Примета времени: революционер Николай Морозов, ходивший «в народ», описывает крестьянский быт с таким же любовным, пристальным интересом к подробностям. И у него (будто текст к картине Крамского) деревенская кузница: земляной пол, сплошь закопченные стены, яркий солнечный луч, ворвавшийся сквозь узкую дверь, горн, мехи, наковальня, клещи, изготовление гвоздей, сварка шин, кузнецы в пестрядинных рубахах куют в три молота – та же сосредоточенность.

Но у Крамского в выигрыше всегда портрет; в портрете, как итог, разрешаются устремления его, движение мысли.

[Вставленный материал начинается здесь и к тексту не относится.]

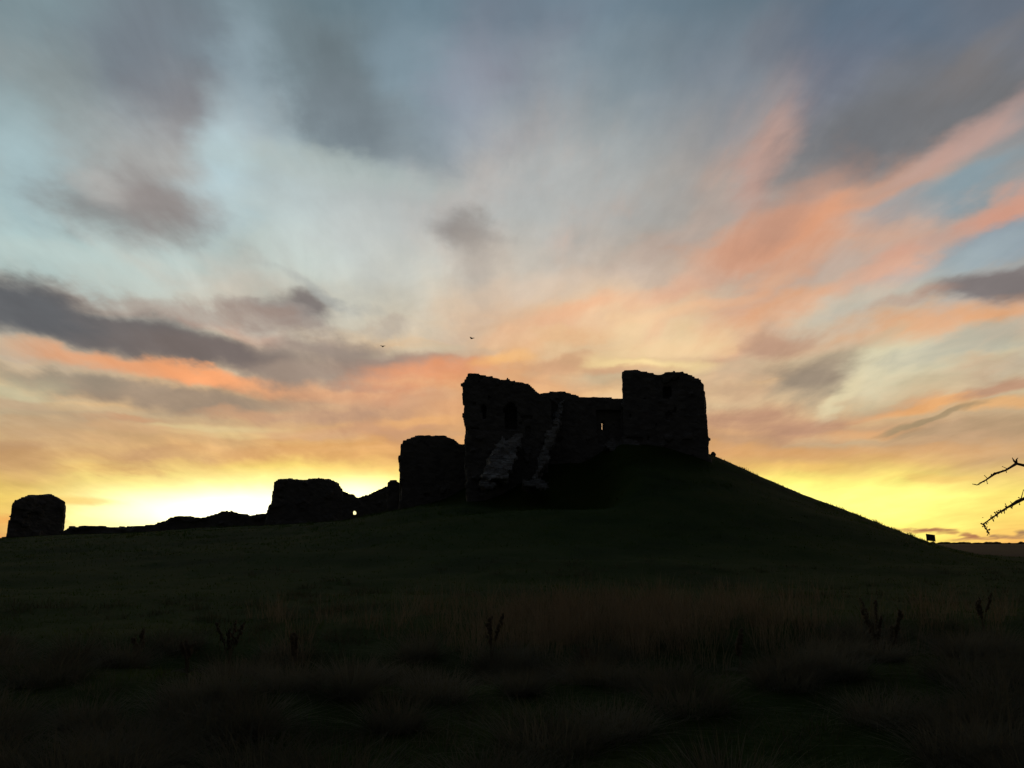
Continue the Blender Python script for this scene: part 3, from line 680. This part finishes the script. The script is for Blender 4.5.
# lower twig
bm = bmesh.new()
dn = px_path([(1110,470),(1070,480),(1040,491),(1024,498.6),(1017.4,501.5),(1012,505),(1007.6,507.4),(999.8,512.3),(992,518),(987,521.5),(983.4,524),(986,529),(988,531.5),(989.6,534.5)], 3.3, -.02)
tube(bm, [trunk[2]] + dn, [.026, .017, .012, .0066, .0054, .0062, .0044, .0034, .0030, .0025, .0023, .0025, .0018, .0015, .001], 7)
for c, e in (((1021,499),(1023.5,490)), ((1007,507.5),(1005.4,504)), ((992.5,517.5),(991,515.2)), ((1019,501),(1019.6,504.4)), ((985,526),(982.6,526.6)), ((987,530),(989.8,529.2)), ((1001,511.5),(998.5,510.6))):
    a, b = W(*c, 3.1), W(*e, 3.1); tube(bm, [a, b], [.0018, .001], 5); bud(bm, Vector(b), .0022)
bud(bm, Vector(dn[4]), .006); bud(bm, Vector(W(1019.5,500.8,3.1)), .005)
for c, r in (((1003,510.6),.0034), ((996.5,514.6),.003), ((989.5,519.6),.003), ((983.6,524),.0034), ((987.4,531),.0024), ((982.8,517.6),.0016), ((1012,505),.0036)): bud(bm, Vector(W(*c, 3.1)), r); spurs(bm, dn[3:], .0022, 6, .014)
tobj('branch', bm)
# the rest of the crown, all to the right of the frame
def grow(start, d, L, r, depth, bm):
    p = Vector(start); d = Vector(d).normalized(); pts = [p.copy()]; rad = [r]; n = 6
    for i in range(n):
        d = (d + Vector((random.uniform(-.35, .35), random.uniform(-.35, .35), random.uniform(-.2, .3)))).normalized()
        q = p + d * L / n
        if q.x < .66 * q.y + .22: d.x = abs(d.x) + .3; d.normalize(); q = p + d * L / n
        p = q; pts.append(p.copy()); rad.append(r * (1 - .8 * (i + 1) / n))
    if any(v.x < .66 * v.y + .12 for v in pts): return
    tube(bm, pts, rad, 6); spurs(bm, pts[1:], max(.0022, r * .2), 10, .03)
    if depth:
        for i in range(2, n + 1):
            s = random.choice((-1, 1))
            grow(pts[i], d + Vector((random.uniform(-.2, .9), s * random.uniform(.3, 1), random.uniform(-.3, .7))), L * random.uniform(.4, .62), rad[i] * .8 + .002, depth - 1, bm)
for k in range(9):
    bm = bmesh.new(); i = 2 + k % 5
    a = random.uniform(-1.4, 1.6)
    grow(trunk[i], (math.cos(a) * .9, math.sin(a), random.uniform(.1, .9)), random.uniform(1.0, 1.7), .026, 2, bm)
    if len(bm.verts): tobj('branch', bm)
    else: bm.free()

# ------------------------------------------------------------------ far woodland along the horizon
def far_wood():
    V = []; Fs = []; off = 0
    ico = bmesh.new(); bmesh.ops.create_icosphere(ico, subdivisions=2, radius=1)
    iv = np.array([v.co[:] for v in ico.verts]); fi = np.array([[v.index for v in f.verts] for f in ico.faces]); ico.free()
    for n in range(2600):
        a = random.uniform(-60, 70); d = random.uniform(1500, 2300)
        dens = .5 + .5 * mnoise.noise(Vector((a * .35, 2.2, 0)))
        if random.random() > .6 + dens: continue
        h = random.uniform(1.4, 3.6) * (.4 + 1.0 * dens); w = random.uniform(3, 7)
        x, y = d * math.sin(R(a)), d * math.cos(R(a)); z = land1(x, y)
        p = iv * (1 + .35 * vnoise(iv[:, 0] * 2 + n, iv[:, 1] * 2, iv[:, 2] * 2, 4))[:, None] * np.array([w, w, h * .6]) + np.array([x, y, z + h * .45])
        V.append(p); Fs.append(fi + off); off += len(iv)
    o = link_mesh('woodland', np.vstack(V), np.vstack(Fs), M_WOOD_FAR)
    tag(o, 'thin dark line of far woodland and hedges along the horizon', 'woodland', kind='stuff')
far_wood()

# ------------------------------------------------------------------ grass
def blades(base, height, width, az_, lean, bend):
    n = len(base); t = np.array([0, .4, .75, 1.0])
    ux, uy = np.cos(az_), np.sin(az_); px, py = -uy, ux
    V = np.zeros((n, 7, 3))
    for k, tt in enumerate(t):
        off = height * (lean * tt + bend * tt * tt); zz = height * tt * (1 - .25 * (lean + bend) * tt)
        cx, cy, cz = base[:, 0] + ux * off, base[:, 1] + uy * off, base[:, 2] + zz
        if k < 3:
            w = width * (1, .8, .5)[k] * .5
            V[:, 2 * k] = np.stack([cx - px * w, cy - py * w, cz], -1); V[:, 2 * k + 1] = np.stack([cx + px * w, cy + py * w, cz], -1)
        else: V[:, 6] = np.stack([cx, cy, cz], -1)
    T = np.array([(0,1,3),(0,3,2),(2,3,5),(2,5,4),(4,5,6)])
    Fq = (np.arange(n) * 7)[:, None, None] + T[None]
    return V.reshape(-1, 3), Fq.reshape(-1, 3)
def tufts(cx, cy, nb, spread, hmin, hmax, wid, lean=.35):
    """nb blades fanning out of every tuft centre"""
    n = len(cx); idx = np.repeat(np.arange(n), nb)
    N = len(idx); a = RNG.uniform(0, 2 * np.pi, N); r = np.sqrt(RNG.random(N)) * np.broadcast_to(spread, (n,))[idx]
    x = np.asarray(cx)[idx] + np.cos(a) * r; y = np.asarray(cy)[idx] + np.sin(a) * r
    z = land(x, y) - .02
    sc = RNG.uniform(.65, 1.15, n)[idx]
    h = (hmin + (hmax - hmin) * RNG.random(N) ** 1.4) * sc
    return blades(np.stack([x, y, z], -1), h, np.broadcast_to(wid, (n,))[idx] * RNG.uniform(.6, 1.3, N), a + RNG.normal(0, .7, N), np.abs(RNG.normal(0, lean, N)), RNG.uniform(0, .6, N))
def scatter(n, y0, y1, spread=.72, power=1.0):
    """points over the ground ahead, denser near the viewer"""
    y = y0 * (y1 / y0) ** (RNG.random(n) ** power); x = (RNG.random(n) * 2 - 1) * (y * spread + .6)
    return x, y
def merge(parts):
    V, Fs, o = [], [], 0
    for v, f in parts: V.append(v); Fs.append(f + o); o += len(v)
    return np.vstack(V), np.vstack(Fs)
# short turf
x, y = scatter(9000, 4.5, 60)
P1 = tufts(x, y, 9, .16 + .004 * y, .04, .14, .004 + .0005 * y, .5)
# turf on the mound and the bailey bank
x = RNG.uniform(-75, 60, 16000); y = RNG.uniform(45, 110, 16000)
keepd = (land(x, y) > .35); x, y = x[keepd], y[keepd]
P2 = tufts(x, y, 5, .35, .06, .2, .035, .4)
x = RNG.uniform(-30, 50, 2600); y = RNG.uniform(62, 108, 2600)
k = (land(x, y) > .6) & (vnoise(x * .3, y * .3, 0 * x, 61) > .1); x, y = x[k], y[k]
P3 = tufts(x, y, 9, .28, .15, .42, .04, .4)
o = link_mesh('grass', *merge([P1, P2, P3]), M_GRASS); tag(o, 'short green grass over the pasture and mound', 'grass', kind='stuff')
# rank tussocks of the foreground
x, y = scatter(420, 4.8, 17, power=.9)
k = vnoise(x * .45, y * .45, 0 * x, 31) > -.25; x, y = x[k], y[k]
P1 = tufts(x, y, 60, .2, .10, .34, .0065, .8)
x, y = scatter(105, 5.6, 15, power=.8)
k = vnoise(x * .35, y * .35, 0 * x, 36) > -.6; x, y = x[k], y[k]
P3 = tufts(x, y, 700, RNG.uniform(.16, .40, len(x)), .22, .54, .0075, .95)
x, y = scatter(700, 14, 40)
k = vnoise(x * .2, y * .3, 0 * x, 33) > .05; x, y = x[k], y[k]
P2 = tufts(x, y, 34, .28, .12, .36, .013, .8)
o = link_mesh('tussock_grass', *P3, M_TUSSOCK); tag(o, 'pale drooping tussocks of dead grass nearest the viewer', 'grass', kind='stuff')
o = link_mesh('rank_grass', *merge([P1, P2]), M_RANK); tag(o, 'coarse tussocky grass in the dark foreground', 'grass', kind='stuff')
# stand of tall dead stems in the middle distance
cx, cy = [], []
for n in range(420):
    yy = random.uniform(13.5, 21); px = random.gauss(610, 95) if random.random() < .8 else random.uniform(250, 1000)
    cx.append((px - 512) / 850 * yy); cy.append(yy)
P1 = tufts(np.array(cx), np.array(cy), 26, .24, .35, .95, .008, .22)
o = link_mesh('straw', *P1, M_STRAW); tag(o, 'stand of tall straw-coloured dead grass below the mound', 'dead grass', kind='stuff')

# ------------------------------------------------------------------ dead dock plants, each one on its own
def dock_parts(h, seed):
    rs = random.Random(seed); st = bmesh.new(); heads = []; lf = bmesh.new()
    for s in range(rs.choice((3, 4, 5))):
        a = rs.uniform(0, 6.28); le = rs.uniform(.05, .3); hh = h * rs.uniform(.65, 1.0)
        pts = [(math.cos(a) * le * t * t * hh + rs.uniform(-.01, .01), math.sin(a) * le * t * t * hh, hh * t) for t in (0, .3, .6, .85, 1)]
        tube(st, pts, [.008, .007, .006, .004, .002], 6)
        sh = bmesh.new(); heads.append(sh)
        for n in range(26):
            p = Vector(pts[2]).lerp(Vector(pts[4]), n / 25)
            p += Vector((rs.gauss(0, .012), rs.gauss(0, .012), rs.gauss(0, .006)))
            r = rs.uniform(.013, .022)
            bmesh.ops.create_icosphere(sh, subdivisions=1, radius=1, matrix=Matrix.Translation(p) @ Matrix.Diagonal((r, r, r * 1.5, 1)))
    for n in range(7):
        a = rs.uniform(0, 6.28); L = rs.uniform(.15, .3); w = .04
        c, s = math.cos(a), math.sin(a); prev = None
        for t, ww in ((0, .3), (.35, 1), (.7, .8), (1, .05)):
            z = .04 + L * (.7 * t - .8 * t * t)
            A = lf.verts.new((c * L * t - s * w * ww, s * L * t + c * w * ww, z)); B = lf.verts.new((c * L * t + s * w * ww, s * L * t - c * w * ww, z + .012))
            if prev: lf.faces.new((prev[0], prev[1], B, A))
            prev = (A, B)
    return st, heads, lf
DOCKS = [(236,652,13.5,.95,'tall dead dock plant standing alone left of the pasture middle'),
         (150,660,12.2,.7,'short dead dock plant among tussocks at the lower left'),
         (196,676,10.6,.55,'small dark dead dock near the lower left tussocks'),
         (300,668,11.4,.6,'low dead dock with two leaning stalks left of centre'),
         (492,655,13.0,.9,'dead dock plant at the left end of the straw-coloured grass'),
         (585,662,12.0,.75,'dead dock in front of the straw-coloured grass below the keep'),
         (868,650,13.4,1.05,'tallest dead dock, right of centre below the mound slope'),
         (884,655,12.9,.8,'shorter dead dock close beside the tallest one on the right'),
         (975,640,15.0,.8,'dead dock plant near the right edge of the pasture'),
         (735,672,11.0,.6,'small dead dock in the dark hollow right of centre')]
for n, (px, py, Y, h, lab) in enumerate(DOCKS):
    x = (px - 512) / 850 * Y; z = land1(x, Y)
    e = empty('dock_plant', (x, Y, z)); tag(e, lab, 'weed', 'dead dock plants in the pasture')
    st, sh, lf = dock_parts(h, n)
    bm_obj('stem', st, M_DOCK, e); [bm_obj('seed_head', b, M_DOCK, e) for b in sh]; bm_obj('leaf', lf, M_RANK, e)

Крестьянские портреты. Старик-украинец: гнетущая обреченность в глазах, пусть несложная, но бурная своими трагедиями жизнь; мужицкие трагедии за этим неподвижным взглядом – коровенку увели, сына в рекруты записали; «несложно», конечно, а решать надо, что-то делать… Мужичок с клюкой: осевший, обмякший, точно и держится-то на одной этой подхваченной под левую руку клюке; а все же таится в нем не ушедшая вовсе, скрученная пружиной сила; вот если сумеет подняться, опершись на свою клюку могучими, крепко написанными ручищами, если выпрямится, – вырвется головою над верхним краем картины; но не сумеет, нет… Пасечник: светлый («просветлил Господь») старичок на лугу среди колод ульев; кругом цветы душистые, высокие травы, а он в белой рубахе, присел с косой («Стар стал» – другое название картины) – всё, прожита жизнь, волосы посеребрила, натрудила руки, согнула плечи, благость старичка от бессилия, ушел в думу, что-то далекое, несегодняшнее густой травой выбилось в памяти; не подняться мужичку, не взмахнуть косой. «Поднялся» мельник, которого Крамской писал в Козловке-Засеке: «поднялся» – не «проснулся», не встал, а стал – на ноги: такой не пощадит, коли пойдешь супротив, пронзит острым глазом из-под густой брови, вырвет клюку из рук, коровенку уведет, сына сдаст в рекруты («Деревенский староста» – окрестили современники портрет).